<Disclaimer>This is personal notes of what I retained during the session. This can be incomplete, partially right or wrong. It is just part of the notes I took and what retained my attention. Nothing prevents the user to get more information on their favorite web site.</Disclaimer>
In this presentation, Aaron Skonnard starts by making the difference between an ESB and an Internet Service Bus. The former provides Messaging Fabric, Service Registry, Naming and Access Control accross the enterprise departments and allows interoperability and connectivity between the applications.
Internet Service Bus does the same thing, but, in the Cloud.
During his first demo, Aaron starts a console application registering and publishing into the Cloud a service running on his own laptop. It was then possible to the attendess to access a feed representing the service proposed located on the laptop.
Anyway, there are several challenges : IPv4 first, making an IP address shortage that is present. Another challenge is that machines are behind firewalls and using NAT. And, last but not least, there are a lot of bad guys out there. All of these challenges make that it is really difficult to have a bidirectionnal connectivity.

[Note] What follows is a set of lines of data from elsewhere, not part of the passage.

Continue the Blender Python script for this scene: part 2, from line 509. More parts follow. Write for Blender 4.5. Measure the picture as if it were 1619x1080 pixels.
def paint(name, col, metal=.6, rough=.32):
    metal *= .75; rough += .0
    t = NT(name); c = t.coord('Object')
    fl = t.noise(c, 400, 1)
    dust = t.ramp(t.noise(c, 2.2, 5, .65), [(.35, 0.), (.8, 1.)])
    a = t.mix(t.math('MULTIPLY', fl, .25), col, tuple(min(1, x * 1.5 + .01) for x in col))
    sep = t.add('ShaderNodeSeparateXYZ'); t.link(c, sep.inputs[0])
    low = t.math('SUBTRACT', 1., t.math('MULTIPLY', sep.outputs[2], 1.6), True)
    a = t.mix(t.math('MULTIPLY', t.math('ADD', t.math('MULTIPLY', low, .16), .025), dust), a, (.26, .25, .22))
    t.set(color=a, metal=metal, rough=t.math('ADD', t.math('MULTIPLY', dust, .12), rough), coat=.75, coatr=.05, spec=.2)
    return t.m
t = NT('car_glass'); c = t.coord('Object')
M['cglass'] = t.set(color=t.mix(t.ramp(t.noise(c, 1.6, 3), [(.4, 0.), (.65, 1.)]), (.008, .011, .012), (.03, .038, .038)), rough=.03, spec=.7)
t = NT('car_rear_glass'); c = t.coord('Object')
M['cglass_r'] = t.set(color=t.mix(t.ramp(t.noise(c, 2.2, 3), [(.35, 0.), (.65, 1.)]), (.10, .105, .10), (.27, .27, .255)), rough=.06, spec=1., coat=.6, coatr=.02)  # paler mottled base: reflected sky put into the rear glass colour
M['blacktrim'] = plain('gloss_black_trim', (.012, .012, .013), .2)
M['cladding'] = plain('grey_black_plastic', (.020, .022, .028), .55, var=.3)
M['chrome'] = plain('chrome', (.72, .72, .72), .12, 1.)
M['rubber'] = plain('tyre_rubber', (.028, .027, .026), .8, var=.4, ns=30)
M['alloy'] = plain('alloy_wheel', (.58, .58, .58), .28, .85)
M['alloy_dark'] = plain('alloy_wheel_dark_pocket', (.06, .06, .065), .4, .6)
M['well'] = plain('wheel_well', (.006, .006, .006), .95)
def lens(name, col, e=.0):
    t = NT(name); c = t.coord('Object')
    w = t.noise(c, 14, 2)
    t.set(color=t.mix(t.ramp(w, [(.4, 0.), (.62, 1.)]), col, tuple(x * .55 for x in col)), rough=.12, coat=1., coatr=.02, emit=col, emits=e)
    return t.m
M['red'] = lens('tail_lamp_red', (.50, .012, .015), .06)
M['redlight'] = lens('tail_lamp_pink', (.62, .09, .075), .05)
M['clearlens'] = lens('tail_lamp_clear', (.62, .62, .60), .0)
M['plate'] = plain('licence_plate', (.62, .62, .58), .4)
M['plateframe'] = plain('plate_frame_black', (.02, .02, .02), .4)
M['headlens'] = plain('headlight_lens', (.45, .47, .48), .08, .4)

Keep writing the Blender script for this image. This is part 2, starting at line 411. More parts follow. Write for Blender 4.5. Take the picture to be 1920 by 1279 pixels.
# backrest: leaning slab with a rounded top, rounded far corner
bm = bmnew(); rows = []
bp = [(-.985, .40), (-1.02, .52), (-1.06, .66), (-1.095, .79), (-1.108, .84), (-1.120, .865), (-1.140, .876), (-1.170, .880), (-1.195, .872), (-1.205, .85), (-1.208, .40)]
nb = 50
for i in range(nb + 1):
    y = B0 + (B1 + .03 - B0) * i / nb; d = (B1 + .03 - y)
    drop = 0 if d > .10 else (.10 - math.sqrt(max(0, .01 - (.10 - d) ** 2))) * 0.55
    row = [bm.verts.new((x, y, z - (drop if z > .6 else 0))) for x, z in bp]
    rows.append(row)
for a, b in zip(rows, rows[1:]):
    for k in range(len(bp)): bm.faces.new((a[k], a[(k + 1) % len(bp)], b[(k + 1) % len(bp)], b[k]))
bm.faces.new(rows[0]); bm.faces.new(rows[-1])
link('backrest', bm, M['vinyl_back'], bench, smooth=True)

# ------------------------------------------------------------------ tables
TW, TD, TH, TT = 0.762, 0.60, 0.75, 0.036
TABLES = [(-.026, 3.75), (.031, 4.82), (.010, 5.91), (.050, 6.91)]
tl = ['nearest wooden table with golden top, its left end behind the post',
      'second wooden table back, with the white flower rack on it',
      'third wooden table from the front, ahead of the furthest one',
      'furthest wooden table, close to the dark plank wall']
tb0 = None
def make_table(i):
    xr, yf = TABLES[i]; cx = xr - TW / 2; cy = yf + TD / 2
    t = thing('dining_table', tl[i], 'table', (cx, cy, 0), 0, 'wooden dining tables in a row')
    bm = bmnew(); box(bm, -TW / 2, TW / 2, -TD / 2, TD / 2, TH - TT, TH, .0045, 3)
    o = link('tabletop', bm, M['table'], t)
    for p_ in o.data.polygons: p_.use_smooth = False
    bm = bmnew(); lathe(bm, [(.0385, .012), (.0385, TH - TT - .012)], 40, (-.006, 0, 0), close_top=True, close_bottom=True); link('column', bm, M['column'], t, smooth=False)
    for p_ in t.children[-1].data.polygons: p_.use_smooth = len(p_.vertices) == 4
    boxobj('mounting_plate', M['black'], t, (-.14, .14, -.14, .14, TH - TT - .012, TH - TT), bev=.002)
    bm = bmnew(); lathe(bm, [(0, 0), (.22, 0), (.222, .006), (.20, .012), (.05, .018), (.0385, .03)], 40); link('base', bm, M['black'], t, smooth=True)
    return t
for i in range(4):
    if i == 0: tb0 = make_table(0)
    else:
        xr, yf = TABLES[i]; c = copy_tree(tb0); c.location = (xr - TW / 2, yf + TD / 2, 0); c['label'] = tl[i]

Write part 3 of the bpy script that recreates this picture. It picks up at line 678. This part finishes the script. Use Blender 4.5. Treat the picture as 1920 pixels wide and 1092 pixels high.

Some solutions exist, such as Dynamic DNS, UPnP, or even port opening in firewalls. This last option is never well accepted by IT Professionals with good reasons.
Basically, we can see the Service Bus as an enabler to bring the Cloud into the enterprise (integration).
Then, Aaron focuses on three services offered by the Service Bus : Naming, Registry and Messaing Fabric.
On the Naming side, a solution name is linked to a customer and a set of service. It offers a hierarchical naming which offers the possibility to browse to a particular service. Basically, we have addresse like scheme://servicebus.windows.net/solution/name/name . But, this could even be scheme://solution.servicebus.windows.net/name/name with, maybe afterwards, the possibility to extend the URI on both ends.
Registry is a layer over the naming system. It offers a programmatic access for discovery and publishing into the Cloud. In other words, when a service is shutdown, the endpoint disappears from the registry. It is possible to access the registry using a simple internet browser. Indeed, the registry is exposed as nested ATOM feeds.
The Messaging Fabric uses the programming model of WCF and provides a family of bindings that corresponds to the WCF bindings.